Byron was no lover of pre-packaged tourist sights. He begins by slurring Venice, where he begins his journey. Later, he slams the Taj Mahal and the Alhambra as examples of what he did NOT want to see in the Middle East. At first, I was not sure where the book was going: Byron comes across at first as one of those hypereducated upper class twits who pop in and out of Evelyn Waugh's novels. Fortunately, it turns out to be just one of the author's favorite personas he assumes from time to time.

Over half a century ago, he saw clearly what would happen to Palestine when the British pulled out, namely, that the Jews and Arabs would be at each other's throats. As he reaches Iran we finally begin to see what Byron is really after: He travels from one old mosque or ruin to another. Although none of places he describes in such loving detail are known to me, it was easy to see that here was a man who wanted to be one of the first to see some marvel of architecture and capture it in photographs and in prose before the forces of time would destroy it utterly.

In the process of going from place to place, he describes the Europeans and locals he meets with humor and shrewdness.

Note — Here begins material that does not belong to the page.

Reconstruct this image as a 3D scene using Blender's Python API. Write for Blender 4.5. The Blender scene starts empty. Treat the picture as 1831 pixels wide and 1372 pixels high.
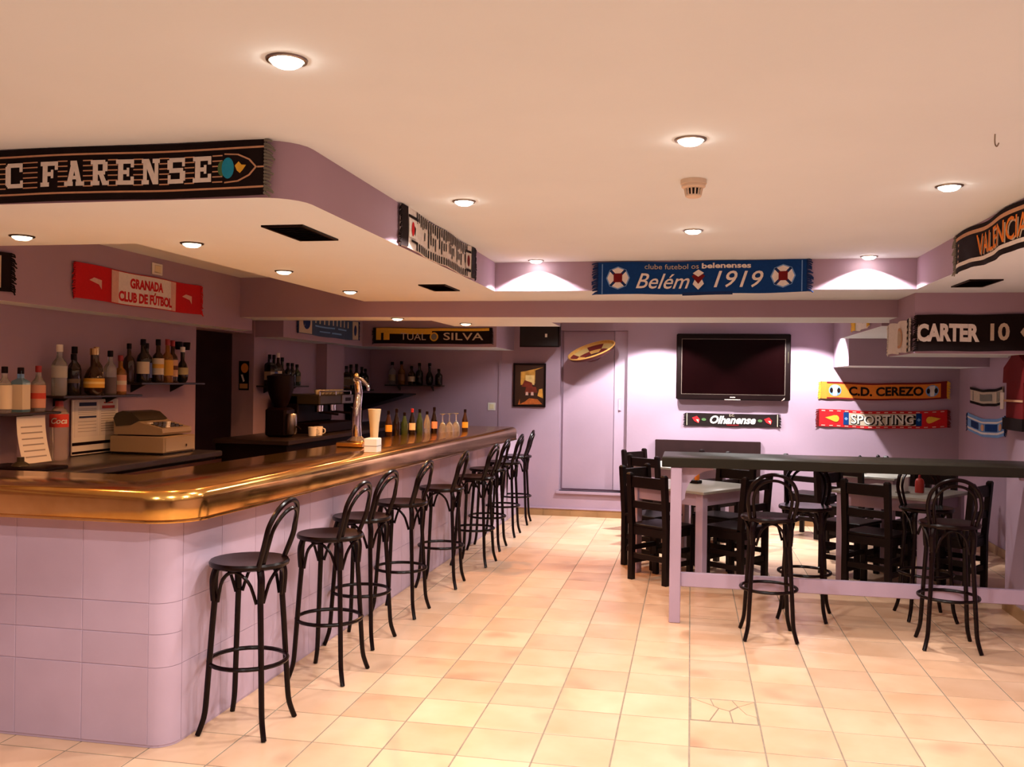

The Middle East was not the easiest place to travel in the 1930s, and Byron ran into some almost insurmountable obstacles which he typically surmounts. One such is his arrival in Aghanistan's high country too late in the season. He backtracks to Persia and waits six months until he could return in the spring.

I highly recommend ROAD TO OXIANA to all who wish the world was safe and innocent enough for us to pursue our own Oxianas, wherever they may be.